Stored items
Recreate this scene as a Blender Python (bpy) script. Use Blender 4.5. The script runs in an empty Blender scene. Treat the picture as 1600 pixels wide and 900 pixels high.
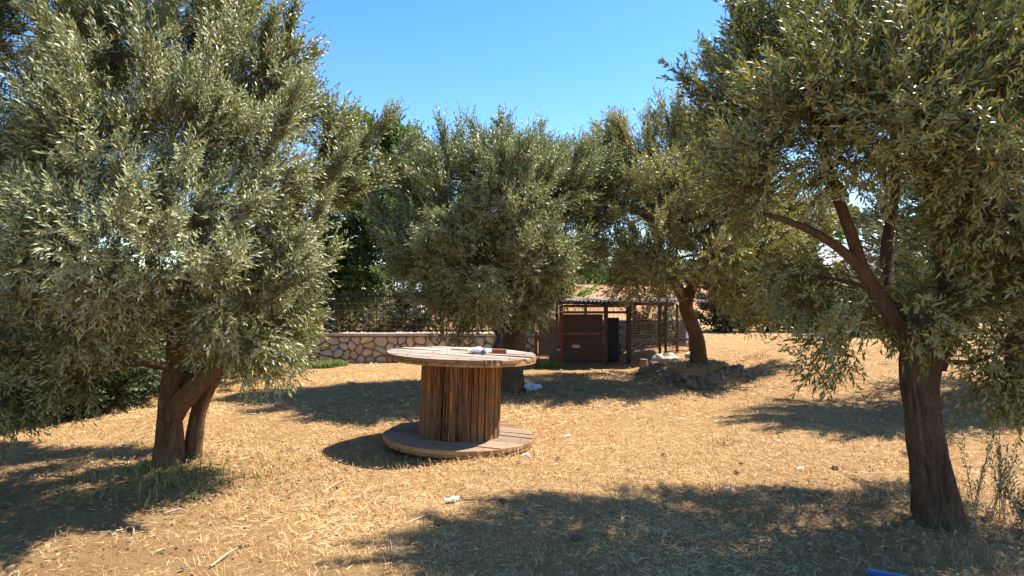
import bpy, math
import numpy as np
from mathutils import Matrix, Vector

C = bpy.context.scene.collection
S = bpy.context.scene
R = math.radians

# ------------------------------------------------------------------ camera, sky, sun, exposure
CAM_Z = 1.55
cam_d = bpy.data.cameras.new('camera'); cam = bpy.data.objects.new('camera', cam_d); C.objects.link(cam)
cam.location = (0, 0, CAM_Z); cam.rotation_euler = (R(90.29), 0, 0)
cam_d.lens = 22.5; cam_d.sensor_width = 36; cam_d.clip_end = 3000; cam_d.clip_start = .05
S.camera = cam

SUN = Vector((.57, .20, .92)).normalized()
world = bpy.data.worlds.new('World'); S.world = world; world.use_nodes = True
wt = world.node_tree; bg = wt.nodes['Background']
sky = wt.nodes.new('ShaderNodeTexSky'); sky.sky_type = 'NISHITA'; sky.sun_disc = False
sky.sun_elevation = math.asin(SUN.z); sky.sun_rotation = math.atan2(SUN.x, SUN.y)
sky.air_density = 1.0; sky.dust_density = 0.3; sky.ozone_density = 1.6; sky.altitude = 300
hsv = wt.nodes.new('ShaderNodeHueSaturation'); hsv.inputs['Saturation'].default_value = 1.32; hsv.inputs['Hue'].default_value = .503
wt.links.new(sky.outputs[0], hsv.inputs['Color']); wt.links.new(hsv.outputs[0], bg.inputs[0])
bg.inputs[1].default_value = 0.112
sl = bpy.data.lights.new('sun', 'SUN'); sl.energy = 5.0; sl.angle = R(.53); sl.color = (1, .945, .86)
so = bpy.data.objects.new('sun', sl); C.objects.link(so); so.location = (20, 8, 40)
so.rotation_euler = SUN.to_track_quat('Z', 'Y').to_euler()
S.view_settings.view_transform = 'Standard'; S.view_settings.look = 'None'
S.view_settings.exposure = 1.45; S.view_settings.gamma = 1.0
S.view_settings.use_curve_mapping = False
S.cycles.max_bounces = 6; S.cycles.diffuse_bounces = 4; S.cycles.transmission_bounces = 4
S.cycles.transparent_max_bounces = 4

# ------------------------------------------------------------------ helpers
def at(px, py, d):
    return np.array([(px - 800) / 1000 * d, d, CAM_Z - (py - 455) / 1000 * d])

def vnoise(p, seed=0):
    p = np.asarray(p, float); i = np.floor(p).astype(np.int64); f = p - i; f = f * f * (3 - 2 * f)
    def h(a, b, c):
        n = (a * 374761393 + b * 668265263 + c * 2147483647 + seed * 974634777) & 0xffffffff
        n = ((n ^ (n >> 13)) * 1274126177) & 0xffffffff
        n = ((n ^ (n >> 16)) * 2246822519) & 0xffffffff
        return ((n ^ (n >> 15)) & 0xffff) / 65535.0
    x, y, z = i[..., 0], i[..., 1], i[..., 2]; r = 0
    for dx in (0, 1):
        wx = f[..., 0] if dx else 1 - f[..., 0]
        for dy in (0, 1):
            wy = f[..., 1] if dy else 1 - f[..., 1]
            for dz in (0, 1):
                wz = f[..., 2] if dz else 1 - f[..., 2]
                r = r + wx * wy * wz * h(x + dx, y + dy, z + dz)
    return r * 2 - 1

def fbm(p, o=3, seed=0):
    s = 0; a = 1
    for k in range(o):
        s = s + a * vnoise(np.asarray(p) * 2 ** k, seed + k); a *= .5
    return s

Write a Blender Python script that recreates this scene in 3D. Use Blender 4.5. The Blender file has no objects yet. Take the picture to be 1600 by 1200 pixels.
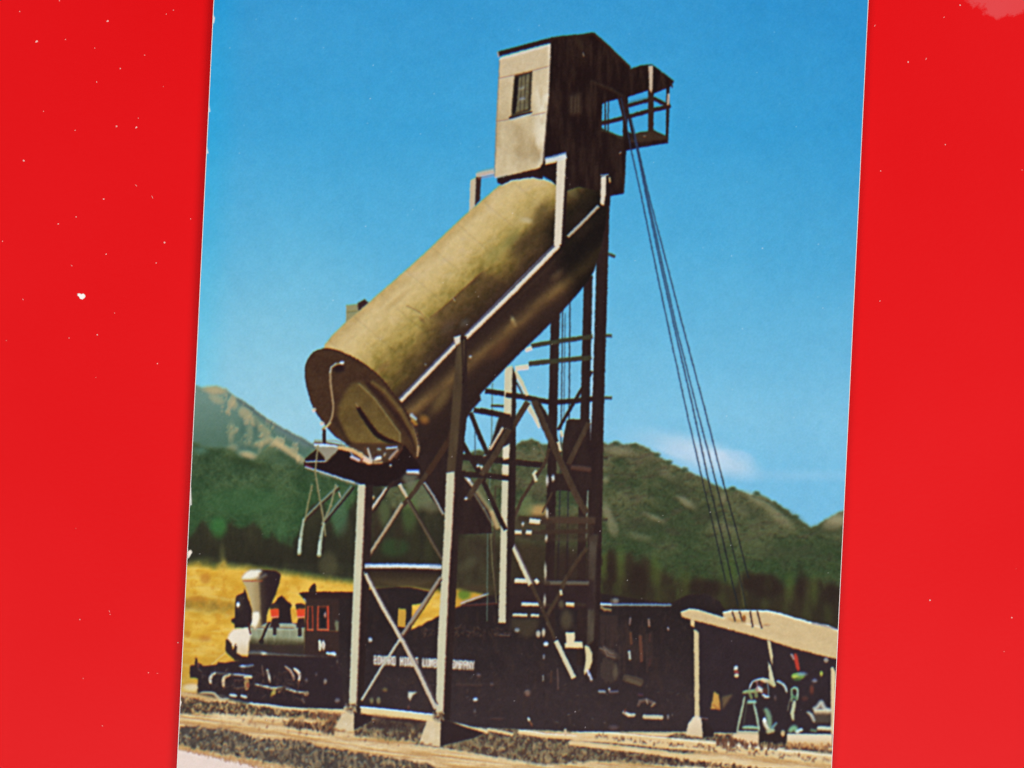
import bpy, math, random
import numpy as np

S = 8.7e-5                                         # metres per unit of the card's picture
sc = bpy.context.scene
C = sc.collection

# ---------------------------------------------------------------- camera
cam = bpy.data.cameras.new('camera'); co = bpy.data.objects.new('camera', cam); C.objects.link(co)
co.location = (0, 0, .45); co.rotation_euler = (0, 0, 0)
cam.sensor_width = 36; cam.lens = 36*.45/(1600*S); cam.clip_start = .01; cam.clip_end = 20
cam.dof.use_dof = True; cam.dof.focus_distance = .4495; cam.dof.aperture_fstop = 11
sc.camera = co

# ---------------------------------------------------------------- light
wd = bpy.data.worlds.new('World'); sc.world = wd; wd.use_nodes = True
wd.node_tree.nodes['Background'].inputs[0].default_value = (.92, .96, 1, 1)
wd.node_tree.nodes['Background'].inputs[1].default_value = .05
def area(name, loc, size, power, col=(1, 1, 1)):
    l = bpy.data.lights.new(name, 'AREA'); l.shape = 'RECTANGLE'; l.size, l.size_y = size; l.energy = power; l.color = col
    o = bpy.data.objects.new(name, l); C.objects.link(o); o.location = loc
    d = -np.array(loc); o.rotation_euler = (math.atan2(math.hypot(d[0], d[1]), -d[2]), 0, math.atan2(-d[0], d[1]))
    return o
area('window_light', (1.5, .30, 1.6), (1.0, 1.1), 33.5, (1, .99, .97))
area('fill_light', (-1.5, .10, 1.6), (.8, 1.1), 20.5, (.99, .99, 1))
area('room_light', (.02, -.52, 1.1), (.9, .26), 8.5, (.98, .99, 1))
sc.view_settings.view_transform = 'Standard'; sc.view_settings.look = 'None'
sc.view_settings.exposure = 0; sc.view_settings.gamma = 1; sc.view_settings.use_curve_mapping = False

# ---------------------------------------------------------------- materials
def mat(name):
    m = bpy.data.materials.new(name); m.use_nodes = True; nt = m.node_tree
    return m, nt, nt.nodes['Principled BSDF']
def N(nt, t, **k):
    n = nt.nodes.new(t)
    for a, b in k.items(): setattr(n, a, b)
    return n
def noise(nt, vec, scale, detail=2, rough=.5):
    n = N(nt, 'ShaderNodeTexNoise'); n.inputs['Scale'].default_value = scale; n.inputs['Detail'].default_value = detail
    n.inputs['Roughness'].default_value = rough; nt.links.new(vec, n.inputs['Vector']); return n.outputs['Fac']
def mth(nt, op, a, b=None, c=None, clamp=False):
    n = N(nt, 'ShaderNodeMath', operation=op, use_clamp=clamp)
    for i, v in enumerate((a, b, c)):
        if v is None: continue
        if isinstance(v, (int, float)): n.inputs[i].default_value = v
        else: nt.links.new(v, n.inputs[i])
    return n.outputs[0]
def mixrgb(nt, f, a, b):
    n = N(nt, 'ShaderNodeMix', data_type='RGBA'); 
    for s, v in ((n.inputs['Factor'], f), (n.inputs[6], a), (n.inputs[7], b)):
        if isinstance(v, (int, float, tuple)): s.default_value = v
        else: nt.links.new(v, s)
    return n.outputs[2]
def bump(nt, h, strength, dist, bs):
    b = N(nt, 'ShaderNodeBump'); b.inputs['Strength'].default_value = strength; b.inputs['Distance'].default_value = dist
    nt.links.new(h, b.inputs['Height']); nt.links.new(b.outputs[0], bs.inputs['Normal'])

# glossy red surface
red, nt, bs = mat('glossy red card')
tc = N(nt, 'ShaderNodeTexCoord').outputs['Object']
sep = N(nt, 'ShaderNodeSeparateXYZ'); nt.links.new(tc, sep.inputs[0])
n1 = noise(nt, tc, 26, 3); n2 = noise(nt, tc, 900, 2); n3 = noise(nt, tc, 330, 4, .6); n4 = noise(nt, tc, 60, 3, .6)
c = mixrgb(nt, n1, (.595, .0008, .0022, 1), (.64, .0012, .0036, 1))
c = mixrgb(nt, mth(nt, 'MULTIPLY', n2, .025), c, (.70, .03, .04, 1))
# a pale, ragged-edged light reflection painted into the red beside the far corner
ux = mth(nt, 'DIVIDE', mth(nt, 'SUBTRACT', sep.outputs[0], (1590-800)*S), 115*S)
uy = mth(nt, 'DIVIDE', mth(nt, 'SUBTRACT', sep.outputs[1], (600+42)*S), 66*S)
rr = mth(nt, 'ADD', mth(nt, 'MULTIPLY', ux, ux), mth(nt, 'MULTIPLY', uy, uy))
k = mth(nt, 'SUBTRACT', mth(nt, 'ADD', 1.0, mth(nt, 'MULTIPLY', mth(nt, 'SUBTRACT', n3, .5), 2.4)), rr)
k = mth(nt, 'MULTIPLY', k, 4.5, clamp=True)
c = mixrgb(nt, mth(nt, 'MULTIPLY', k, mth(nt, 'ADD', .28, mth(nt, 'MULTIPLY', n4, .5))), c, (.62, .085, .09, 1))
nt.links.new(c, bs.inputs['Base Color'])
bs.inputs['Specular IOR Level'].default_value = .17
nt.links.new(mth(nt, 'ADD', .30, mth(nt, 'MULTIPLY', n1, .08)), bs.inputs['Roughness'])
bump(nt, noise(nt, tc, 1500, 2), .04, .0002, bs)

# printed ink under a gloss varnish: the picture's colours are carried by the sheet
ink, nt, bs = mat('gloss printed ink')
at = N(nt, 'ShaderNodeAttribute', attribute_name='print_colour')
tc = N(nt, 'ShaderNodeTexCoord').outputs['Object']
nt.links.new(at.outputs['Color'], bs.inputs['Base Color'])
bs.inputs['Specular IOR Level'].default_value = .09
nt.links.new(mth(nt, 'ADD', .38, mth(nt, 'MULTIPLY', noise(nt, tc, 40, 2), .08)), bs.inputs['Roughness'])
bump(nt, noise(nt, tc, 1100, 2), .05, .0002, bs)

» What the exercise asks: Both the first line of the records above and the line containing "R = math.radians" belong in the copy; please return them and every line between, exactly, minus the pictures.

» Answer in full:
Recreate this scene as a Blender Python (bpy) script. Use Blender 4.5. The script runs in an empty Blender scene. Treat the picture as 1600 pixels wide and 900 pixels high.
import bpy, math
import numpy as np
from mathutils import Matrix, Vector

C = bpy.context.scene.collection
S = bpy.context.scene
R = math.radians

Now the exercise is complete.